DISAPPOINTING (though not surprising) – and insulting to the Scottish dead – to hear the BBC still referring to “Anglo-French” commemoration of the Armistice. How much more appropriate, and respectful, would it be to refer to these doleful matters as “Franco-British”? After all it was France, and Belgium, which were laid waste, and the French lost many more men than the British.

On a more cheerful note, full marks to Alan Cumming for modelling his James VI and I accent on the craven trying-not-to-sound-Scottish accents of Michael Forsyth and Malcolm Rifkind. How we laughed at Malky’s “United Stets” and “Siviet Union”.

David Roche
Perth

HAVING lost relatives whom I never knew in both World Wars and watched my father spend 30 years dying from his wounds, I have a great deal of respect and sorrow for those who lost their lives in utterly pointless conflicts created by the stupidity and greed of those who rule us.

These wars did not end war – in fact we are still involved in the horror of mass murder here, there and everywhere for reasons which frequently elude me and, I suspect, most of those who get us involved in them too.

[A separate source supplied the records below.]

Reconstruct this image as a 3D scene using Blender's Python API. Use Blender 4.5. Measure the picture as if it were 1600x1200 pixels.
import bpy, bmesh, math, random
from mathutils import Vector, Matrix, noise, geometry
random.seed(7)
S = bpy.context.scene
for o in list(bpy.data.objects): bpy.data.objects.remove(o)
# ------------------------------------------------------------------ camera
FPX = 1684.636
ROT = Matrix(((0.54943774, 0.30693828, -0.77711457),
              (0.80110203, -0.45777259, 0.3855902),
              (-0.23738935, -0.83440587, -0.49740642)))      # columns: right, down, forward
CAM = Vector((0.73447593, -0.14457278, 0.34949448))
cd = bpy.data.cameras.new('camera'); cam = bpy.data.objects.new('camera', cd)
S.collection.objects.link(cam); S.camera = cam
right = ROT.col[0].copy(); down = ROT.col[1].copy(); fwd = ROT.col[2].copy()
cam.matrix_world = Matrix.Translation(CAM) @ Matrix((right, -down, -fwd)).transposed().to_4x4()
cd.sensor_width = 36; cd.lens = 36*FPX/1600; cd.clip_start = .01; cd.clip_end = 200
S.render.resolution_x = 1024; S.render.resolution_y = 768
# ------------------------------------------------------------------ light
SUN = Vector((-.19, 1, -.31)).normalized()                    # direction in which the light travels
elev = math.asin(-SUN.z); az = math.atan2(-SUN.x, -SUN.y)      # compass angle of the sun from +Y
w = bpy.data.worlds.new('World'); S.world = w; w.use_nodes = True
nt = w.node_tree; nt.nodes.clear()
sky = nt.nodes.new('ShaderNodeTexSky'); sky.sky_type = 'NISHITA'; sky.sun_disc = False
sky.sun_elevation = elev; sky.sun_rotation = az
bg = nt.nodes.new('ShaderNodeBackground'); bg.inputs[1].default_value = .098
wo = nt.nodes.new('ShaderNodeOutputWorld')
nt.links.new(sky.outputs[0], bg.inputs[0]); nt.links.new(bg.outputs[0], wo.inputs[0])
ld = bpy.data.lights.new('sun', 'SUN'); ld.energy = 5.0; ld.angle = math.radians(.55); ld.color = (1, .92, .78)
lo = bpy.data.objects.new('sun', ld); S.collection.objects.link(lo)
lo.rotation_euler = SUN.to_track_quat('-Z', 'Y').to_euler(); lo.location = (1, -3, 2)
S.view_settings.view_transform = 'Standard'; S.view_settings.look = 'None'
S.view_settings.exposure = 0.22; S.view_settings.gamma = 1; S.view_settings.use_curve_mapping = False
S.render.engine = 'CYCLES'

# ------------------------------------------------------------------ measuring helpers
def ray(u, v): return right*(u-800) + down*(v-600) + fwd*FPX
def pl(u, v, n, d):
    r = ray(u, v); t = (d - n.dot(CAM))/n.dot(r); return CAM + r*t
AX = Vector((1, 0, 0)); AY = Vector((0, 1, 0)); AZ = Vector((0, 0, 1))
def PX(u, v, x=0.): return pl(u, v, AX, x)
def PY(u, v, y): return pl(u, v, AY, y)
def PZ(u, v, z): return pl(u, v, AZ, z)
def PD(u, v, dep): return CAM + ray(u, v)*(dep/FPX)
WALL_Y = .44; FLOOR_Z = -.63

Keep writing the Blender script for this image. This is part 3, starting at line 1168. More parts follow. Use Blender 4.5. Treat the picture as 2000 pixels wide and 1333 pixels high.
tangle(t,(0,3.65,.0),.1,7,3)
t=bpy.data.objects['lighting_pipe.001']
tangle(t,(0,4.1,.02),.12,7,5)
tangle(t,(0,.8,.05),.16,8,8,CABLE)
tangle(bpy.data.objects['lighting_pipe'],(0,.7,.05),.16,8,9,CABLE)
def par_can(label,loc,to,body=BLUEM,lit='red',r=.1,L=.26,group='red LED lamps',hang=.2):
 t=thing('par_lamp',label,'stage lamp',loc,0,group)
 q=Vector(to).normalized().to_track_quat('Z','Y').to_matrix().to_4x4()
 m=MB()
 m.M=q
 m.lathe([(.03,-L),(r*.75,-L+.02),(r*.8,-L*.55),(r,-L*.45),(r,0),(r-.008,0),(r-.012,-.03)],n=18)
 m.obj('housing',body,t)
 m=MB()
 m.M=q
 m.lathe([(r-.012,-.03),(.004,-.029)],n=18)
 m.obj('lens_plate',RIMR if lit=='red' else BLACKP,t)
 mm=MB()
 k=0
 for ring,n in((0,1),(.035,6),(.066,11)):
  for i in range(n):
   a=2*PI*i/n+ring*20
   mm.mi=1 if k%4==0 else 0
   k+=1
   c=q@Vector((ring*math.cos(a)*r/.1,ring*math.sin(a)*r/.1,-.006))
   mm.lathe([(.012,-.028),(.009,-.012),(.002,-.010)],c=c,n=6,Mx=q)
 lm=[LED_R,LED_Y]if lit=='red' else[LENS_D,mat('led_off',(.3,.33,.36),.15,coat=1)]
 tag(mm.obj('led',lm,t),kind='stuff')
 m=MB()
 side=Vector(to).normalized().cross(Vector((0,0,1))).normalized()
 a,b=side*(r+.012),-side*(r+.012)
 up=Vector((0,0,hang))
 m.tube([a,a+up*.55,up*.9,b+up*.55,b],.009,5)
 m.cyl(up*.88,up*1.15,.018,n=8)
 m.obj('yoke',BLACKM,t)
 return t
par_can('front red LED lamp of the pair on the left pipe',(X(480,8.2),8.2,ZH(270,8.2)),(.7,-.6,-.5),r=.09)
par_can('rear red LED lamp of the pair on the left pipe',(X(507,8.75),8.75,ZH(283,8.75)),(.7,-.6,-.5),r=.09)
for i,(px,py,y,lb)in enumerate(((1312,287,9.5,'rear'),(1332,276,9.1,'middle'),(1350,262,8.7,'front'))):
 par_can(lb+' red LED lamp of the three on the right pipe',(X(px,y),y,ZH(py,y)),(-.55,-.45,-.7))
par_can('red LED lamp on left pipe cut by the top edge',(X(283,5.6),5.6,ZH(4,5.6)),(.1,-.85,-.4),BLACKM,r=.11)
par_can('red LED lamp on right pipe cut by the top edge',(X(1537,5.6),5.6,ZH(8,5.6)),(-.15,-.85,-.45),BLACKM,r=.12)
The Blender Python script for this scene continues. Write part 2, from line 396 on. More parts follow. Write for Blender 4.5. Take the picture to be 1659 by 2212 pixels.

The publicity regarding the annual ceremony of remembrance continually refers to those who died with the anodyne term “The Fallen”, sanitising the fact that they were actually the slaughtered.

It is time we ceased to call the dead of our wars under the UK Government “The Fallen” and help our children to realise what has been done to the common soldier and innocent civilians by politicians by mourning the loss of “The Sacrificed”!